**Job**
A precise retyping is required of every line from the one containing "0.34, 0.44), 0.35)" down to the one containing "es=LED_S * 1.45)", both included, and of no other line.

— BEGIN —

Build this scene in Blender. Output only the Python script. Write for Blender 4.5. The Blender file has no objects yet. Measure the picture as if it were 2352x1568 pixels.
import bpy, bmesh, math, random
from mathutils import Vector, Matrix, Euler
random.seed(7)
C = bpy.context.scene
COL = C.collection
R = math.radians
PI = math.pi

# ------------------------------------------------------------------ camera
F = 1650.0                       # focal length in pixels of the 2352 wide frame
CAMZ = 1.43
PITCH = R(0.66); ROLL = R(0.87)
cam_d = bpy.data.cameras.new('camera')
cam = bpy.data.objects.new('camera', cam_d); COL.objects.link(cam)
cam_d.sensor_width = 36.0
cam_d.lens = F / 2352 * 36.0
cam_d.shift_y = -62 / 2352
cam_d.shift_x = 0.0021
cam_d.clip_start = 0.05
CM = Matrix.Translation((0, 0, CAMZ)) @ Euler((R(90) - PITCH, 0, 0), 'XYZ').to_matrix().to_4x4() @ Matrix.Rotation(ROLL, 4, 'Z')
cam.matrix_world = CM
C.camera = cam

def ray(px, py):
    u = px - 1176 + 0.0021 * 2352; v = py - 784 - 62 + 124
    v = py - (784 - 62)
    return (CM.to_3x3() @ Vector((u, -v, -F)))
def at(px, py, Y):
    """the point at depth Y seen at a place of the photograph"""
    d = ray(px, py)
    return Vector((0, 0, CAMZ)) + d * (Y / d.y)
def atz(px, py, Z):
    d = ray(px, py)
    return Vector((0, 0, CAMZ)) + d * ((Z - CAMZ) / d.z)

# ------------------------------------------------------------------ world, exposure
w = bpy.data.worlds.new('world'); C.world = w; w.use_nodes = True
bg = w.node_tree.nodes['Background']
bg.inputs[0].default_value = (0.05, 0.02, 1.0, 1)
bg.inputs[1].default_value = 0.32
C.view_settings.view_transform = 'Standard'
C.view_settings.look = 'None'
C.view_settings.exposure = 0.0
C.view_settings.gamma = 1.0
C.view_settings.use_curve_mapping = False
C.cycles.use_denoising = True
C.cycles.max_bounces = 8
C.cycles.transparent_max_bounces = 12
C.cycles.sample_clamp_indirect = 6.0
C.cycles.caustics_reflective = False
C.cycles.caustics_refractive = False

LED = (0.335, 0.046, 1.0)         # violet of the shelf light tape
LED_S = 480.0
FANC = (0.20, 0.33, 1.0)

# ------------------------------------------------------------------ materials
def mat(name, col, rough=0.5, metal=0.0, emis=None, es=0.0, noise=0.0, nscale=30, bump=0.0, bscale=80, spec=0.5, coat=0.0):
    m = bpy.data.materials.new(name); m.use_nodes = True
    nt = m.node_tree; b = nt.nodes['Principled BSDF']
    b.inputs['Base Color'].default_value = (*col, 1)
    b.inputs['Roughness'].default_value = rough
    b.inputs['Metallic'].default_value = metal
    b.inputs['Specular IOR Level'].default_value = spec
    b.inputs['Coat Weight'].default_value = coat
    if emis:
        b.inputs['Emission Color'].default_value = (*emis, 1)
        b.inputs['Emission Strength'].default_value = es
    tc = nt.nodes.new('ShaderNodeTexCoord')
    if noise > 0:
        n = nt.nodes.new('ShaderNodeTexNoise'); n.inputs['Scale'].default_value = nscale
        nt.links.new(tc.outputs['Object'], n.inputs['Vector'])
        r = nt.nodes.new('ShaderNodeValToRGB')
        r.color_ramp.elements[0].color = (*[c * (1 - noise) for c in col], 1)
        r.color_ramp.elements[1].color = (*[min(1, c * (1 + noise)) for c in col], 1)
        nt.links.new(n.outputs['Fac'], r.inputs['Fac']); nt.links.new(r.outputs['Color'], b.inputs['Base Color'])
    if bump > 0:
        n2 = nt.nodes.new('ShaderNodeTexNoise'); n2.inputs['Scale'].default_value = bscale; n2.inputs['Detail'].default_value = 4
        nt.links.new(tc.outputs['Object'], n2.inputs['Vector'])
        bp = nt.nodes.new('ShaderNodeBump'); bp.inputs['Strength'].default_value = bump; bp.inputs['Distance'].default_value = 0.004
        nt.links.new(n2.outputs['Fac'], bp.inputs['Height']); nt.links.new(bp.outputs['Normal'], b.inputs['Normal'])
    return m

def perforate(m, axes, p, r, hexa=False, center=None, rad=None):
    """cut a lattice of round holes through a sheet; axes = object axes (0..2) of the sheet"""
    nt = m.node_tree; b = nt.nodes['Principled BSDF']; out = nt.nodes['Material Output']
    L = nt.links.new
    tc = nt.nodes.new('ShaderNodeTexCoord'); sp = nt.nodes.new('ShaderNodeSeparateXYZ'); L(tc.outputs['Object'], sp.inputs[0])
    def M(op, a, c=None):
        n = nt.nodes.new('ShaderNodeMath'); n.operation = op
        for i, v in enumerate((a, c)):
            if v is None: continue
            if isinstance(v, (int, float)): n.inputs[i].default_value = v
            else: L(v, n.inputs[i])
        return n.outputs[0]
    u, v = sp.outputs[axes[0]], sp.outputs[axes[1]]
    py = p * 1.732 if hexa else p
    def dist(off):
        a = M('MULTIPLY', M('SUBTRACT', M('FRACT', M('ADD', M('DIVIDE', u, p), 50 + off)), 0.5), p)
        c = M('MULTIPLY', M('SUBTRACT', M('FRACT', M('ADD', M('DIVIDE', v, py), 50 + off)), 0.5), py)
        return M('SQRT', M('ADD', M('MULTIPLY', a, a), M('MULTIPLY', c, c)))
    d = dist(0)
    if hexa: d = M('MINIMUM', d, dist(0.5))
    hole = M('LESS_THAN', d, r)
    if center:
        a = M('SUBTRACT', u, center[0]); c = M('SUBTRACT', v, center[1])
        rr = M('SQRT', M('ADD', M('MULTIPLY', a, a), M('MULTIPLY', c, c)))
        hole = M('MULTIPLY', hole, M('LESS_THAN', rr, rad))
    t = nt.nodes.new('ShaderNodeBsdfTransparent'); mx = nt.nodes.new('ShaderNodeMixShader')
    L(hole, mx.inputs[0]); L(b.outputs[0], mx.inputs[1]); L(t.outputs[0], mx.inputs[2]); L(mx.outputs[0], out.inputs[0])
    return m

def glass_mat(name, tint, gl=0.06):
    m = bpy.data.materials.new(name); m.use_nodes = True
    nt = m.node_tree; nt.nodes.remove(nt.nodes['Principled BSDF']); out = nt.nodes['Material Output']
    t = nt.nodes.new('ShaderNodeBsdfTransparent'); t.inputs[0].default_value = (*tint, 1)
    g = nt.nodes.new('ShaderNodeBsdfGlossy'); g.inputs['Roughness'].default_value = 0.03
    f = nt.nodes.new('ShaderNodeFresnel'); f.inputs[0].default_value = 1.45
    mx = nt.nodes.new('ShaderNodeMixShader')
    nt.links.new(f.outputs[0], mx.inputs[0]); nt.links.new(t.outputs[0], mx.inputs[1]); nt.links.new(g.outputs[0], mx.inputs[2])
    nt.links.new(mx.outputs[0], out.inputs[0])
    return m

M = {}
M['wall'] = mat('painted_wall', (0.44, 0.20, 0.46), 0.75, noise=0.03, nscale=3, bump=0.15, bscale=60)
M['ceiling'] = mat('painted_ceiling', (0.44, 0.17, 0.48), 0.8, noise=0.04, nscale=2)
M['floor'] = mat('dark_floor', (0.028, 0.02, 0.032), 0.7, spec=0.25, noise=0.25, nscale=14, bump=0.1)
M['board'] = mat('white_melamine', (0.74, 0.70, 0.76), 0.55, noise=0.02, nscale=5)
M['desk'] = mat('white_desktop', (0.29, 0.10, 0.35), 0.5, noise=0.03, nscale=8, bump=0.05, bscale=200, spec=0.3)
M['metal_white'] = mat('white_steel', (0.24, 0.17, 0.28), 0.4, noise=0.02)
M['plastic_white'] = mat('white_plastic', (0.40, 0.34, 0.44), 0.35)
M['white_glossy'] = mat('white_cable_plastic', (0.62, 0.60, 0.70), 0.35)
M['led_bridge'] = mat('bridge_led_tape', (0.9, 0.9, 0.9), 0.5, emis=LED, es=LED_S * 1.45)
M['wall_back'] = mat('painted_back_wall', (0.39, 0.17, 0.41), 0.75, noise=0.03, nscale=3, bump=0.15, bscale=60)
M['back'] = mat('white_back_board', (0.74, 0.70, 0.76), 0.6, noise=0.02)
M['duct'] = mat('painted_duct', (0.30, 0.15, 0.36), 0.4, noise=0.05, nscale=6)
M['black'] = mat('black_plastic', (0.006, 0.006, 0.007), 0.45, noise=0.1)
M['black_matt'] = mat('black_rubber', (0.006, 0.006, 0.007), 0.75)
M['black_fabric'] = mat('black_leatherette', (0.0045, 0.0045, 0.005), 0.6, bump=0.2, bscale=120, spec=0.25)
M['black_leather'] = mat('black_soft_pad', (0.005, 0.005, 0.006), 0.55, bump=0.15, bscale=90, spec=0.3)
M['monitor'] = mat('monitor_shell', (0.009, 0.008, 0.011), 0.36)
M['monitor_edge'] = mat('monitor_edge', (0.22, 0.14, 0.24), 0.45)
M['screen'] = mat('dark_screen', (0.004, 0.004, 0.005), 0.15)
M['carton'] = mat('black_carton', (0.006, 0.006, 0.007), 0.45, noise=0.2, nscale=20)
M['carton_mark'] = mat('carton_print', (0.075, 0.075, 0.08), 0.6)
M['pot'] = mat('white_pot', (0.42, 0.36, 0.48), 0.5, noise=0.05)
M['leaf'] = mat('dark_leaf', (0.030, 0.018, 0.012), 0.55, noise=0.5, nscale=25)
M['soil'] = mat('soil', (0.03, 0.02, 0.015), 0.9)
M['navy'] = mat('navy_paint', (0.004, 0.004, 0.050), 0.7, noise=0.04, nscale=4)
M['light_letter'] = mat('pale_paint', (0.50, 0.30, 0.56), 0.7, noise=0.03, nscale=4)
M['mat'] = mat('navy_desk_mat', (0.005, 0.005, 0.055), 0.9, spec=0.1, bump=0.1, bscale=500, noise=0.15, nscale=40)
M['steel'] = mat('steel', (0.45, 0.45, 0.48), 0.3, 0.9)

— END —

**Written response**
M['plastic_white'] = mat('white_plastic', (0.40, 0.34, 0.44), 0.35)
M['white_glossy'] = mat('white_cable_plastic', (0.62, 0.60, 0.70), 0.35)
M['led_bridge'] = mat('bridge_led_tape', (0.9, 0.9, 0.9), 0.5, emis=LED, es=LED_S * 1.45)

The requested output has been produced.